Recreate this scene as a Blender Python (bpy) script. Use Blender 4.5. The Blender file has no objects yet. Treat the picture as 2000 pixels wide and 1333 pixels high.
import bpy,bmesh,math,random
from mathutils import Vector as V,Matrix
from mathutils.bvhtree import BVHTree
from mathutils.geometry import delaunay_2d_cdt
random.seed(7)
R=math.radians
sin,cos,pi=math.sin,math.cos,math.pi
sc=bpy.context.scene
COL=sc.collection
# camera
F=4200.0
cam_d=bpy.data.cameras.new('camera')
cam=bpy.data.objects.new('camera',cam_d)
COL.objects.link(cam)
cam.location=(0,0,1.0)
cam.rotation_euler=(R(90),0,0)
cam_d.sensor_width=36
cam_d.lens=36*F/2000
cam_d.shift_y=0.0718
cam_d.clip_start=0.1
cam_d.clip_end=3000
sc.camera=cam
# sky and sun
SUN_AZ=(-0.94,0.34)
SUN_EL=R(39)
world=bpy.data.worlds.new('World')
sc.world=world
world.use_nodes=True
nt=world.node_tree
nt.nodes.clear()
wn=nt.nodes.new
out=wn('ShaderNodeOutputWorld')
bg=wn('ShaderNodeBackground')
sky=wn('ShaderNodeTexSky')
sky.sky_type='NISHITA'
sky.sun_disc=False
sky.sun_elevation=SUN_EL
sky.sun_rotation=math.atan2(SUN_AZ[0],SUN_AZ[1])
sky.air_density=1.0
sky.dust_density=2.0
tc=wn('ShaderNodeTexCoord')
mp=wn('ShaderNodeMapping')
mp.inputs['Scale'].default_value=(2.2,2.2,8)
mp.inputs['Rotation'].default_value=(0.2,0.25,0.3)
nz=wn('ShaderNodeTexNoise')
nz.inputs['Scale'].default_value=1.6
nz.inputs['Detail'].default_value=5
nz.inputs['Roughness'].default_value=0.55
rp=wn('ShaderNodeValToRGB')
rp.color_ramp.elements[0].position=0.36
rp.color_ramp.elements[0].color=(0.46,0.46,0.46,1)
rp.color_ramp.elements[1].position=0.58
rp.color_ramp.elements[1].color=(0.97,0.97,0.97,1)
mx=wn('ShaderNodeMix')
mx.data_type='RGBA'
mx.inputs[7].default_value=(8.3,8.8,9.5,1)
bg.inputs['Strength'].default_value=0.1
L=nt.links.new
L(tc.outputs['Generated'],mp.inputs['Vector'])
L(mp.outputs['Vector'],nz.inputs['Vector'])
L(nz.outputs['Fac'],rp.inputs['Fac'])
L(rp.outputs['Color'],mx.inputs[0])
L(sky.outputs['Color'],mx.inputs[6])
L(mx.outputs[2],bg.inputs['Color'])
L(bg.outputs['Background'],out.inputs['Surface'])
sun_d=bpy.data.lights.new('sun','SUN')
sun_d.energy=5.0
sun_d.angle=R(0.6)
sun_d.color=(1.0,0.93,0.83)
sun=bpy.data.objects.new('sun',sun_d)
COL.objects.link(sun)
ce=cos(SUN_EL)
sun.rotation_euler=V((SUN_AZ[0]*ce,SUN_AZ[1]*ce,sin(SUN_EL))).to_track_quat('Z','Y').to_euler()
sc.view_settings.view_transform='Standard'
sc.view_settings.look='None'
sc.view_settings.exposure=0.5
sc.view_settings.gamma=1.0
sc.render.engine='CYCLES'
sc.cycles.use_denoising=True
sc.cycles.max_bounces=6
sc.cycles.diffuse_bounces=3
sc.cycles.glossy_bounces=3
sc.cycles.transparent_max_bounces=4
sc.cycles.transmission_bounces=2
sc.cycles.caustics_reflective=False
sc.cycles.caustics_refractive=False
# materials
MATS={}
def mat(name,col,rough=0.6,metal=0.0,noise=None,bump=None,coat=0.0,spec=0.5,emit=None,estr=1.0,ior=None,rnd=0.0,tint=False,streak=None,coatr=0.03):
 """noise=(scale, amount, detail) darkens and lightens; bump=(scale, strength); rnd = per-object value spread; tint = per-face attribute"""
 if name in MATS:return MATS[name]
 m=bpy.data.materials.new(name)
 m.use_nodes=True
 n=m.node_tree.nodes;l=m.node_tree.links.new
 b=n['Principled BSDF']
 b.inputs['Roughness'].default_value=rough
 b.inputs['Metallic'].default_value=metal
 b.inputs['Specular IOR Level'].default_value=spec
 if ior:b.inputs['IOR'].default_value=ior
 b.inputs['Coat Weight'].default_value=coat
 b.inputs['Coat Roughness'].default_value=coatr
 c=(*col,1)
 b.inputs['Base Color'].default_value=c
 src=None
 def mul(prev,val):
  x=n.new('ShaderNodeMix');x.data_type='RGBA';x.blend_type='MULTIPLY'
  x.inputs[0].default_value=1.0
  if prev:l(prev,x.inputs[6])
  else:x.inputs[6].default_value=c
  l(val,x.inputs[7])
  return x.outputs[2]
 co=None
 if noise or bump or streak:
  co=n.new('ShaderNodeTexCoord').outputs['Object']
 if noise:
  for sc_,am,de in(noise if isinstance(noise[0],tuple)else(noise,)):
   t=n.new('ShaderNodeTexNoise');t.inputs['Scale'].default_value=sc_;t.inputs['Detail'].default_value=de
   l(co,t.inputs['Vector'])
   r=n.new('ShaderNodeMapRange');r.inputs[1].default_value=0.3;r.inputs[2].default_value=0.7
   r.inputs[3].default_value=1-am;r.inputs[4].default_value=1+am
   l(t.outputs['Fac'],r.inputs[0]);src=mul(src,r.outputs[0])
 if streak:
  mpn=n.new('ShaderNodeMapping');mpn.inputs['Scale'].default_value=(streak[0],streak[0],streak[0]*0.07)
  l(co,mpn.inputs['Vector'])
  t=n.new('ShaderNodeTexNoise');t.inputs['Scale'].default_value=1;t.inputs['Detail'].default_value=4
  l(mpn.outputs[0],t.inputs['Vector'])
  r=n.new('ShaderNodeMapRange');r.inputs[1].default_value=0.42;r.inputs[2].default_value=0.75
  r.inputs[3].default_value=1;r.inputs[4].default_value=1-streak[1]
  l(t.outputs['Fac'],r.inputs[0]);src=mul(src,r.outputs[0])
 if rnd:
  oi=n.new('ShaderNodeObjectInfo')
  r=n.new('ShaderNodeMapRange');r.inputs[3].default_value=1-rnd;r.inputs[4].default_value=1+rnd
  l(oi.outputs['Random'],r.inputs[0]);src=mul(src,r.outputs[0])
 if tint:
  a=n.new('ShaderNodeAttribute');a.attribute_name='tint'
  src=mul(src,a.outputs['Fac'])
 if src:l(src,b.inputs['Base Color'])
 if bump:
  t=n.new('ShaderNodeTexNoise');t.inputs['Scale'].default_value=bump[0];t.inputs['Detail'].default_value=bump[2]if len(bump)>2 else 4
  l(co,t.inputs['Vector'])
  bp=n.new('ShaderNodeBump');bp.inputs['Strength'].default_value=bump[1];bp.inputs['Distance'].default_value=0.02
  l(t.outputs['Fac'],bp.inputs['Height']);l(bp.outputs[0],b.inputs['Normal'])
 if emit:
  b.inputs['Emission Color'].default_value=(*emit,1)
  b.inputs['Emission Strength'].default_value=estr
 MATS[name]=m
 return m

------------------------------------

Copy out the full listing exactly.

## SOLUTION TO THE PROBLEM
Recreate this scene as a Blender Python (bpy) script. Use Blender 4.5. The Blender file has no objects yet. Treat the picture as 2000 pixels wide and 1333 pixels high.
import bpy,bmesh,math,random
from mathutils import Vector as V,Matrix
from mathutils.bvhtree import BVHTree
from mathutils.geometry import delaunay_2d_cdt
random.seed(7)
R=math.radians
sin,cos,pi=math.sin,math.cos,math.pi
sc=bpy.context.scene
COL=sc.collection
# camera
F=4200.0
cam_d=bpy.data.cameras.new('camera')
cam=bpy.data.objects.new('camera',cam_d)
COL.objects.link(cam)
cam.location=(0,0,1.0)
cam.rotation_euler=(R(90),0,0)
cam_d.sensor_width=36
cam_d.lens=36*F/2000
cam_d.shift_y=0.0718
cam_d.clip_start=0.1
cam_d.clip_end=3000
sc.camera=cam
# sky and sun
SUN_AZ=(-0.94,0.34)
SUN_EL=R(39)
world=bpy.data.worlds.new('World')
sc.world=world
world.use_nodes=True
nt=world.node_tree
nt.nodes.clear()
wn=nt.nodes.new
out=wn('ShaderNodeOutputWorld')
bg=wn('ShaderNodeBackground')
sky=wn('ShaderNodeTexSky')
sky.sky_type='NISHITA'
sky.sun_disc=False
sky.sun_elevation=SUN_EL
sky.sun_rotation=math.atan2(SUN_AZ[0],SUN_AZ[1])
sky.air_density=1.0
sky.dust_density=2.0
tc=wn('ShaderNodeTexCoord')
mp=wn('ShaderNodeMapping')
mp.inputs['Scale'].default_value=(2.2,2.2,8)
mp.inputs['Rotation'].default_value=(0.2,0.25,0.3)
nz=wn('ShaderNodeTexNoise')
nz.inputs['Scale'].default_value=1.6
nz.inputs['Detail'].default_value=5
nz.inputs['Roughness'].default_value=0.55
rp=wn('ShaderNodeValToRGB')
rp.color_ramp.elements[0].position=0.36
rp.color_ramp.elements[0].color=(0.46,0.46,0.46,1)
rp.color_ramp.elements[1].position=0.58
rp.color_ramp.elements[1].color=(0.97,0.97,0.97,1)
mx=wn('ShaderNodeMix')
mx.data_type='RGBA'
mx.inputs[7].default_value=(8.3,8.8,9.5,1)
bg.inputs['Strength'].default_value=0.1
L=nt.links.new
L(tc.outputs['Generated'],mp.inputs['Vector'])
L(mp.outputs['Vector'],nz.inputs['Vector'])
L(nz.outputs['Fac'],rp.inputs['Fac'])
L(rp.outputs['Color'],mx.inputs[0])
L(sky.outputs['Color'],mx.inputs[6])
L(mx.outputs[2],bg.inputs['Color'])
L(bg.outputs['Background'],out.inputs['Surface'])
sun_d=bpy.data.lights.new('sun','SUN')
sun_d.energy=5.0
sun_d.angle=R(0.6)
sun_d.color=(1.0,0.93,0.83)
sun=bpy.data.objects.new('sun',sun_d)
COL.objects.link(sun)
ce=cos(SUN_EL)
sun.rotation_euler=V((SUN_AZ[0]*ce,SUN_AZ[1]*ce,sin(SUN_EL))).to_track_quat('Z','Y').to_euler()
sc.view_settings.view_transform='Standard'
sc.view_settings.look='None'
sc.view_settings.exposure=0.5
sc.view_settings.gamma=1.0
sc.render.engine='CYCLES'
sc.cycles.use_denoising=True
sc.cycles.max_bounces=6
sc.cycles.diffuse_bounces=3
sc.cycles.glossy_bounces=3
sc.cycles.transparent_max_bounces=4
sc.cycles.transmission_bounces=2
sc.cycles.caustics_reflective=False
sc.cycles.caustics_refractive=False
# materials
MATS={}
def mat(name,col,rough=0.6,metal=0.0,noise=None,bump=None,coat=0.0,spec=0.5,emit=None,estr=1.0,ior=None,rnd=0.0,tint=False,streak=None,coatr=0.03):
 """noise=(scale, amount, detail) darkens and lightens; bump=(scale, strength); rnd = per-object value spread; tint = per-face attribute"""
 if name in MATS:return MATS[name]
 m=bpy.data.materials.new(name)
 m.use_nodes=True
 n=m.node_tree.nodes;l=m.node_tree.links.new
 b=n['Principled BSDF']
 b.inputs['Roughness'].default_value=rough
 b.inputs['Metallic'].default_value=metal
 b.inputs['Specular IOR Level'].default_value=spec
 if ior:b.inputs['IOR'].default_value=ior
 b.inputs['Coat Weight'].default_value=coat
 b.inputs['Coat Roughness'].default_value=coatr
 c=(*col,1)
 b.inputs['Base Color'].default_value=c
 src=None
 def mul(prev,val):
  x=n.new('ShaderNodeMix');x.data_type='RGBA';x.blend_type='MULTIPLY'
  x.inputs[0].default_value=1.0
  if prev:l(prev,x.inputs[6])
  else:x.inputs[6].default_value=c
  l(val,x.inputs[7])
  return x.outputs[2]
 co=None
 if noise or bump or streak:
  co=n.new('ShaderNodeTexCoord').outputs['Object']
 if noise:
  for sc_,am,de in(noise if isinstance(noise[0],tuple)else(noise,)):
   t=n.new('ShaderNodeTexNoise');t.inputs['Scale'].default_value=sc_;t.inputs['Detail'].default_value=de
   l(co,t.inputs['Vector'])
   r=n.new('ShaderNodeMapRange');r.inputs[1].default_value=0.3;r.inputs[2].default_value=0.7
   r.inputs[3].default_value=1-am;r.inputs[4].default_value=1+am
   l(t.outputs['Fac'],r.inputs[0]);src=mul(src,r.outputs[0])
 if streak:
  mpn=n.new('ShaderNodeMapping');mpn.inputs['Scale'].default_value=(streak[0],streak[0],streak[0]*0.07)
  l(co,mpn.inputs['Vector'])
  t=n.new('ShaderNodeTexNoise');t.inputs['Scale'].default_value=1;t.inputs['Detail'].default_value=4
  l(mpn.outputs[0],t.inputs['Vector'])
  r=n.new('ShaderNodeMapRange');r.inputs[1].default_value=0.42;r.inputs[2].default_value=0.75
  r.inputs[3].default_value=1;r.inputs[4].default_value=1-streak[1]
  l(t.outputs['Fac'],r.inputs[0]);src=mul(src,r.outputs[0])
 if rnd:
  oi=n.new('ShaderNodeObjectInfo')
  r=n.new('ShaderNodeMapRange');r.inputs[3].default_value=1-rnd;r.inputs[4].default_value=1+rnd
  l(oi.outputs['Random'],r.inputs[0]);src=mul(src,r.outputs[0])
 if tint:
  a=n.new('ShaderNodeAttribute');a.attribute_name='tint'
  src=mul(src,a.outputs['Fac'])
 if src:l(src,b.inputs['Base Color'])
 if bump:
  t=n.new('ShaderNodeTexNoise');t.inputs['Scale'].default_value=bump[0];t.inputs['Detail'].default_value=bump[2]if len(bump)>2 else 4
  l(co,t.inputs['Vector'])
  bp=n.new('ShaderNodeBump');bp.inputs['Strength'].default_value=bump[1];bp.inputs['Distance'].default_value=0.02
  l(t.outputs['Fac'],bp.inputs['Height']);l(bp.outputs[0],b.inputs['Normal'])
 if emit:
  b.inputs['Emission Color'].default_value=(*emit,1)
  b.inputs['Emission Strength'].default_value=estr
 MATS[name]=m
 return m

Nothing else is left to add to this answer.